TIMSS'in sorularda yeterlilik düzeylerini ileri, üst, alt ve düşük olarak belirlediğini, bu noktada Türkiye açısından önemli sonuçlar olduğunu dile getiren Yıldız, ileri düzeydeki öğrenci yüzdesinin Türkiye'de matematik 4'üncü sınıf için yüzde 24, birinci olan Singapur'da yüzde 49 olduğunu, matematik 8'inci, fen 4'üncü ve 8'inci sınıf düzeylerinde, yine ileri düzeyde öğrencilerin yüzdesinin üst sıralardaki ülkelere göre belirgin şekilde daha düşük düzeyde olduğunu kaydetti.
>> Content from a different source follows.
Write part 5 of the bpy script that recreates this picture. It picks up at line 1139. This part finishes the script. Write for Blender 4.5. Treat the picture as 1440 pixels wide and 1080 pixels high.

Fen ve matematikte 8'inci sınıf düzeyindeki incelemelerde puanların 4'üncü sınıf düzeylerine göre daha düşük olduğunu belirten Yıldız, "4'üncü sınıfta da 8'inci sınıfta da yükseliş var ama 4'üncü sınıftaki yükseliş, 8'inci sınıftaki yükselişe nazaran çok daha fazla. Öğrenciler 4'üncü sınıf düzeyinde hızlı bir ilerleme kaydederken, ortaokul sürecine geçtiği zaman ilerleme hızının düştüğünü, ivmenin yavaşladığını görüyoruz. Bu da ortaokul düzeyinde öğrencileri daha fazla desteklememiz, öğretim süreçlerine yönelik daha zengin ortamlar oluşturmamız gerektiğiyle ilgili bize mesajlar vermekte." değerlendirmesini yaptı.

Yıldız, bu gurur verici tabloda genç, dinamik ve öğrenmeye açık öğretmen kadrosu ile ilgili öğrencilerin ve özverili velilerin tetikleyici rolleri olduğunu sözlerine ekledi.